▸ **EXERCISE TASK**: Copy out each line below that has the word "scene" in it.

------------------------------------------------------------

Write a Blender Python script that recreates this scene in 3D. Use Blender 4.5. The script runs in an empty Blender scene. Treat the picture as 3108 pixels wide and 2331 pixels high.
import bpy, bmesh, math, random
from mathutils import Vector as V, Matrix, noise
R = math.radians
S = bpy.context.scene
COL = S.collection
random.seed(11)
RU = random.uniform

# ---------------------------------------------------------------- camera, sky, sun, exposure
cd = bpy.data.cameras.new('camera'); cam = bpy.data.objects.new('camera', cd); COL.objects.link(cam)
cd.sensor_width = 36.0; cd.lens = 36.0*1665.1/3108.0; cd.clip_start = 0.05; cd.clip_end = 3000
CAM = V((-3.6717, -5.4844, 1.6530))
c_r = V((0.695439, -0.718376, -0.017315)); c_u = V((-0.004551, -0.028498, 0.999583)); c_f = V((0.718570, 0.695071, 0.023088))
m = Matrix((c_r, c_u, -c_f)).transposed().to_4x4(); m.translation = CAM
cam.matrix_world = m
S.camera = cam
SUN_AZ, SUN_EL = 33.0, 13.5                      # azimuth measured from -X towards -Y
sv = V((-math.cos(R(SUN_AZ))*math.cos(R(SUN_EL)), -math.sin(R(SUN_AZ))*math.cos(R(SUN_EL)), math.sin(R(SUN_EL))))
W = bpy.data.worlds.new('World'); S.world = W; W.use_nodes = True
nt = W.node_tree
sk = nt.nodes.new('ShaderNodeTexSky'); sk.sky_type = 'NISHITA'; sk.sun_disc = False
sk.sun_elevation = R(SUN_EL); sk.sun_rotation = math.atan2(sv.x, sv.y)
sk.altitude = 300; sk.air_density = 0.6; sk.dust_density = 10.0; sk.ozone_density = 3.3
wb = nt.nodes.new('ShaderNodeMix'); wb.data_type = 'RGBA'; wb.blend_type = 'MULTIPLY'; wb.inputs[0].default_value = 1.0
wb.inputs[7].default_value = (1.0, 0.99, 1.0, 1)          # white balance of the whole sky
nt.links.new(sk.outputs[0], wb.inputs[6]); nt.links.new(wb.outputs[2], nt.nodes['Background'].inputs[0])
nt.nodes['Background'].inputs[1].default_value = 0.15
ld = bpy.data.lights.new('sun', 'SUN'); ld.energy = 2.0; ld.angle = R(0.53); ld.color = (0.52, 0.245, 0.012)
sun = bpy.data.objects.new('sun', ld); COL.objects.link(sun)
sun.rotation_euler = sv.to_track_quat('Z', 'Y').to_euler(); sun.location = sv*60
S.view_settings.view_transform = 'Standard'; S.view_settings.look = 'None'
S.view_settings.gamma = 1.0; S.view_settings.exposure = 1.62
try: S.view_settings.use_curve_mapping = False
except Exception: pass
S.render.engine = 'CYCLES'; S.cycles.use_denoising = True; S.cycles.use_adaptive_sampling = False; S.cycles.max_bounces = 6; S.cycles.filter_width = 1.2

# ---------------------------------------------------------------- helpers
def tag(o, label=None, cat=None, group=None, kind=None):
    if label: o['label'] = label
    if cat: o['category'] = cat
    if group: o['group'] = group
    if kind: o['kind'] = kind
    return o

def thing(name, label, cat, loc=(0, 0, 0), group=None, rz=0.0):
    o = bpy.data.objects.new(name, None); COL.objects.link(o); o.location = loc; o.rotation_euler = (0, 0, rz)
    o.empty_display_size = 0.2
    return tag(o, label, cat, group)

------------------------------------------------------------

▸ **RESPONSE FOR THIS EXERCISE**:
Write a Blender Python script that recreates this scene in 3D. Use Blender 4.5. The script runs in an empty Blender scene. Treat the picture as 3108 pixels wide and 2331 pixels high.
S = bpy.context.scene